## GOAL
Pick out every line with the word "part" and copy it.

Saved entries
┌──
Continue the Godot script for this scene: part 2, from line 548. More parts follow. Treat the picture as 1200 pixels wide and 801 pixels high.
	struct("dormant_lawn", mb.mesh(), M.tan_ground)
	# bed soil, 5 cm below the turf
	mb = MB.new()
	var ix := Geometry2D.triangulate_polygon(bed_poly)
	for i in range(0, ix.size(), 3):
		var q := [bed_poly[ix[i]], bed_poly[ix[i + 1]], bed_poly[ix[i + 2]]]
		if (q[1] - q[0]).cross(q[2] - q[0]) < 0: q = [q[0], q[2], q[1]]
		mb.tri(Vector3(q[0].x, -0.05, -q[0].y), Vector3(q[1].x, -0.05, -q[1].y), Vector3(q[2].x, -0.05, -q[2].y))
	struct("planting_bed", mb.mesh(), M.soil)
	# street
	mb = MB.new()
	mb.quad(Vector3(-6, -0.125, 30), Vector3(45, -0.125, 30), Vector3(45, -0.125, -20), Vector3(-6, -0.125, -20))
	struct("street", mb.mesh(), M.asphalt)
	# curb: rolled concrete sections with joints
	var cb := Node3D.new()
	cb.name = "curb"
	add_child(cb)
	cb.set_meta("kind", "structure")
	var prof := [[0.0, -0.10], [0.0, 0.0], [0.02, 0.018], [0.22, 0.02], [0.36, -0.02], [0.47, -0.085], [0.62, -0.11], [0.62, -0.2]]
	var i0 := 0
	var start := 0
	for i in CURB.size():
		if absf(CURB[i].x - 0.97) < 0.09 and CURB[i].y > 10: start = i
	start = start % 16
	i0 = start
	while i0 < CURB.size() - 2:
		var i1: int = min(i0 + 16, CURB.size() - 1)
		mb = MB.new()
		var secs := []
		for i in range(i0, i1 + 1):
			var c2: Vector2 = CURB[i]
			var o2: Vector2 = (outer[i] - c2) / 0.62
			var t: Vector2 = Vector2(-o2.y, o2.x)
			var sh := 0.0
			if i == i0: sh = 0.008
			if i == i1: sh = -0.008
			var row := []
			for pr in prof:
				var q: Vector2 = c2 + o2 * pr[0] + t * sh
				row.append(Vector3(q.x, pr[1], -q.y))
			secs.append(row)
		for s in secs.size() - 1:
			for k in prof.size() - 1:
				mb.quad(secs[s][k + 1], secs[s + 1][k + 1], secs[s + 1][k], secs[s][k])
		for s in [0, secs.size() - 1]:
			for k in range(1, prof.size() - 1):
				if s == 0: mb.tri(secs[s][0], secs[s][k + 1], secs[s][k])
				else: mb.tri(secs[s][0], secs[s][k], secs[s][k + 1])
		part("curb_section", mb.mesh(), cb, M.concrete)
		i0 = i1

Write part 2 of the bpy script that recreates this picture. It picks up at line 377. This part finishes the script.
└──
## COMPLETE ANSWER
Continue the Godot script for this scene: part 2, from line 548. More parts follow. Treat the picture as 1200 pixels wide and 801 pixels high.
		part("curb_section", mb.mesh(), cb, M.concrete)
Write part 2 of the bpy script that recreates this picture. It picks up at line 377. This part finishes the script.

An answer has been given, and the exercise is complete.